Belgium Antitrust/Competition Law

On 22 January 2015, the Belgian Supreme Court (Hof van Cassatie / Cour de cassation) partially set aside a judgment of the Brussels Court of Appeal on the limitation period applicable to investigative measures in competition cases.

The contested judgment was adopted in the framework of a dispute between the Brussels Competition Authority (Belgische Mededingingsautoriteit / Autorité belge de la concurrence) ("BCA") and the incumbent Belgian telecommunications company, Belgacom. Belgacom was accused by competing mobile telecommunications operators, KPN (parent company of Base) and Mobistar, of abusing its dominant position on the broadband market. Further to these complaints, the former competition authority (replaced by the BCA in 2013) inspected Belgacom's premises on 12 and 13 October 2010. Belgacom subsequently appealed a number of procedural decisions made by the College of Prosecutors (Auditoraat / Auditorat) of the former competition authority before the Brussels Court of Appeal. After obtaining a preliminary ruling from the Belgian Constitutional Court on some of the issues (See, VBB on Belgian Business Law, Volume 2011, No. 12, p. 2, available at www.vbb.com), the Brussels Court of Appeal found in favour of Belgacom and, in a landmark judgment of 5 March 2013, recognised legal professional privilege ("LPP") for communications of in-house lawyers (See, VBB on Belgian Business Law, Volume 2013, No. 3, p. 2, available at www.vbb.com). The College of Prosecutors and the BCA appealed this judgment to the Supreme Court but no longer questioned LPP for in-house counsel.
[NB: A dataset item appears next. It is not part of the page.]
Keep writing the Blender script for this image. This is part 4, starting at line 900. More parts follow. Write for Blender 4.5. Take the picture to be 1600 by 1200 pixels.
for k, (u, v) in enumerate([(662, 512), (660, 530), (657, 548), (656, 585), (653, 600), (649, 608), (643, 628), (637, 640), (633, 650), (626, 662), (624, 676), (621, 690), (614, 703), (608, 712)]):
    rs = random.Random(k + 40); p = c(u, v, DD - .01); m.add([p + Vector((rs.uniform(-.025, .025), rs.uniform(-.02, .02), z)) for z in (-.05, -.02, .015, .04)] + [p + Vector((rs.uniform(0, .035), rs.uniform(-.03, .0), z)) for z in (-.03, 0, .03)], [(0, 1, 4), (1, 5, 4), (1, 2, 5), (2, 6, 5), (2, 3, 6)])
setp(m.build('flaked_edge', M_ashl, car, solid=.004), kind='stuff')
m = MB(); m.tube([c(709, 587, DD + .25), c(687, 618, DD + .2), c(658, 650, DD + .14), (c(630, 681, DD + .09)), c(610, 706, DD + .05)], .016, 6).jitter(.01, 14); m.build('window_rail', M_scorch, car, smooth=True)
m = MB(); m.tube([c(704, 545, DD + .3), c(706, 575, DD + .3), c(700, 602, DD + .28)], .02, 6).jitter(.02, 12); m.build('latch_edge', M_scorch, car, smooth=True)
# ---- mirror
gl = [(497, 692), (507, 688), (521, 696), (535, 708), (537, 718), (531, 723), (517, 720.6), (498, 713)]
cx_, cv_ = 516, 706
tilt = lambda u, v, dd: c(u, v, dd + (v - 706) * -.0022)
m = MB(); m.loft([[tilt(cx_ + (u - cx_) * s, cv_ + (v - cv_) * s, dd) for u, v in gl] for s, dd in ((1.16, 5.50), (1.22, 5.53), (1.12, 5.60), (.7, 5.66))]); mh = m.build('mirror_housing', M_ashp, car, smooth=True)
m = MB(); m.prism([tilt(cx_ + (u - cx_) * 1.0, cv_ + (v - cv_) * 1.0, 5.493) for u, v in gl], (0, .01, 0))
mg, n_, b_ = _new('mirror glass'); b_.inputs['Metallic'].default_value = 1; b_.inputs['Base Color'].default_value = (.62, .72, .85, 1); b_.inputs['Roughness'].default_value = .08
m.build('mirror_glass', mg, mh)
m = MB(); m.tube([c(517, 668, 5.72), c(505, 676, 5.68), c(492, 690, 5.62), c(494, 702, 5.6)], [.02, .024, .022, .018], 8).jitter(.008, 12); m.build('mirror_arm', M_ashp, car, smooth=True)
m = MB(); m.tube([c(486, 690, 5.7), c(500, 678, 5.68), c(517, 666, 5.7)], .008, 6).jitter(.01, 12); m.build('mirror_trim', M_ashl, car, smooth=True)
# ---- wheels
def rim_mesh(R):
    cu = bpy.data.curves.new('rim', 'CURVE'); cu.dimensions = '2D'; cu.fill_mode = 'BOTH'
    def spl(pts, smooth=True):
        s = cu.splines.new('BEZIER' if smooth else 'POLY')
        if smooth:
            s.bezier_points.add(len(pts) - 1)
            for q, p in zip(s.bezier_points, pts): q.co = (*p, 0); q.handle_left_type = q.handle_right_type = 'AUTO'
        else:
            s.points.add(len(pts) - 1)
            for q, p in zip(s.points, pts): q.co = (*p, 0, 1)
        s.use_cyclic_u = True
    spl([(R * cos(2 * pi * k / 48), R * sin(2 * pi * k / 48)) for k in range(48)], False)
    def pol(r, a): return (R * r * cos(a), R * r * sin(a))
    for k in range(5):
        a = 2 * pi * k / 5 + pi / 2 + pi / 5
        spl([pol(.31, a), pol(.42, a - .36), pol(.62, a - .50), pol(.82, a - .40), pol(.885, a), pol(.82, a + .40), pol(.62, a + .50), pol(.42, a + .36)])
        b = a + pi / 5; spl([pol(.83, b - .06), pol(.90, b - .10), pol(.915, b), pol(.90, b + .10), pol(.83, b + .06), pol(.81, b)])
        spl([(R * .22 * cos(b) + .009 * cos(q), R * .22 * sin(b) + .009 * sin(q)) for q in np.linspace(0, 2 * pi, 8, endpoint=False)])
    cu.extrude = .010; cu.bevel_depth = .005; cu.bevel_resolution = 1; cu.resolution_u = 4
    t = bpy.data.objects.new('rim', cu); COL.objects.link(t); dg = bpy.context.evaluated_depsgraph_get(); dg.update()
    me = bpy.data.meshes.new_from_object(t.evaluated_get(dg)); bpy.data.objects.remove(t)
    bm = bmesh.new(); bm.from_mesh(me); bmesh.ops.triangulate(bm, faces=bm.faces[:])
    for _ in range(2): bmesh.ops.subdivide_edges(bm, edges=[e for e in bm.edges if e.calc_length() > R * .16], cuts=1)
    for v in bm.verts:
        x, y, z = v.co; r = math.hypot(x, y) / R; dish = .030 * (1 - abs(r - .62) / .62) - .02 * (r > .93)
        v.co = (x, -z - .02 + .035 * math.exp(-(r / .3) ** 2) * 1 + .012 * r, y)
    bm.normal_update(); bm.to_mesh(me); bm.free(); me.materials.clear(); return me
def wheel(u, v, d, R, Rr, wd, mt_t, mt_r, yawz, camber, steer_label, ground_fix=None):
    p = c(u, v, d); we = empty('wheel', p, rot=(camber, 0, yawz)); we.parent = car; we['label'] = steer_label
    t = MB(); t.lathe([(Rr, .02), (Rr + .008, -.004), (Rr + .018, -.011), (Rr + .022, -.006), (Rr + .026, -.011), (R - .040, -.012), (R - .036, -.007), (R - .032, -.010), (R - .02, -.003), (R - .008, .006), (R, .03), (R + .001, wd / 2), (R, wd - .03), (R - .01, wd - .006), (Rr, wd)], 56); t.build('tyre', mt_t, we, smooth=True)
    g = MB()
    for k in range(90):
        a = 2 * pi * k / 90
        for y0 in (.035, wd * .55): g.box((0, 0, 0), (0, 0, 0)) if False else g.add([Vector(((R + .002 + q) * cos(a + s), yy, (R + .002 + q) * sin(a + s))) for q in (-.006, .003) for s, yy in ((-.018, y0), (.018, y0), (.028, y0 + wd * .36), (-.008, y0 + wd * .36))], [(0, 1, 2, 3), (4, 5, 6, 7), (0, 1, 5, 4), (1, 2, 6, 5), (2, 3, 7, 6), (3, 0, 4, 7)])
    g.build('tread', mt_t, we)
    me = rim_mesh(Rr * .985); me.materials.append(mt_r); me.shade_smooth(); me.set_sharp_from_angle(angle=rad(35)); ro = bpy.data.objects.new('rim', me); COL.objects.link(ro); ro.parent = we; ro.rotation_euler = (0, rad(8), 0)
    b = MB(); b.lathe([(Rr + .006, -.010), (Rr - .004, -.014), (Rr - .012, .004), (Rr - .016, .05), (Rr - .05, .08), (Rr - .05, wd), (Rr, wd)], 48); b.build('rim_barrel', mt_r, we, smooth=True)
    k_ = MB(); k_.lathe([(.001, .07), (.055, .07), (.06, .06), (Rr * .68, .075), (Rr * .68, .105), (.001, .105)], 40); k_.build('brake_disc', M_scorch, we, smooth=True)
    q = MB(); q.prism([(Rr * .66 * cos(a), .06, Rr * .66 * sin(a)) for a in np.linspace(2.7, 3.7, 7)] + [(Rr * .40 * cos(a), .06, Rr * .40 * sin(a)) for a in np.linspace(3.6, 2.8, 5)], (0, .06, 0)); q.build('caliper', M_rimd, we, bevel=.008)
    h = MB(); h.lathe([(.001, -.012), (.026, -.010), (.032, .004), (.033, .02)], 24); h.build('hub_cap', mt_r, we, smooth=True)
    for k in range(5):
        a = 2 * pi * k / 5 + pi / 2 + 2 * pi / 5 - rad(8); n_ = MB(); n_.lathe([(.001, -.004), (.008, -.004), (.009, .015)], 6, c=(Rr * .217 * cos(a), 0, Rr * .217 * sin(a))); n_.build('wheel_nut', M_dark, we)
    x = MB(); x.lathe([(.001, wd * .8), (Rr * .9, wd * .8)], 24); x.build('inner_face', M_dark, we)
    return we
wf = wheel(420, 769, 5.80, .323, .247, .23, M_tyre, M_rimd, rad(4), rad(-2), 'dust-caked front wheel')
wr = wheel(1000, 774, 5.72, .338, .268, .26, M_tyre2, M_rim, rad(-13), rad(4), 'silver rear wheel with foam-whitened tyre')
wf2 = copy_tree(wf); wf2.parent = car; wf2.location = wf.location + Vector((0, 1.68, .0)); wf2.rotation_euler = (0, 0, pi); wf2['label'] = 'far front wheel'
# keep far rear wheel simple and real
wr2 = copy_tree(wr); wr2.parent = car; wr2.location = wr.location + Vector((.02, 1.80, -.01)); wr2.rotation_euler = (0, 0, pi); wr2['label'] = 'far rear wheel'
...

The Supreme Court dismissed most of the arguments put forward by the appellants. In particular, the Supreme Court held that the Court of Appeal was right to have found Belgacom's appeals on procedural decisions admissible, including decisions on the use of languages in the administrative procedure and the confidentiality of documents seized, despite claims by the BCA that these appeals should have been brought before the former Competition Council (Raad van mededinging / Conseil de la concurrence) and not the civil courts. The Supreme Court also rejected various claims made by the BCA as regards the selection of data inspected during the dawn raids and considered to be within the scope of the investigation.

In contrast, the Supreme Court considered that the Court of Appeal had not responded to the BCA's argument that, pursuant to Article 88 of the former 2006 Competition Act, the College of Prosecutors was entitled to investigate facts which took place more than five years preceding the decision to open the investigation when the infringement was considered to be continuous or repeated.

The Supreme Court therefore quashed the appeal judgment on this ground and sent the relevant part of the case back to the Brussels Court of Appeal for further review.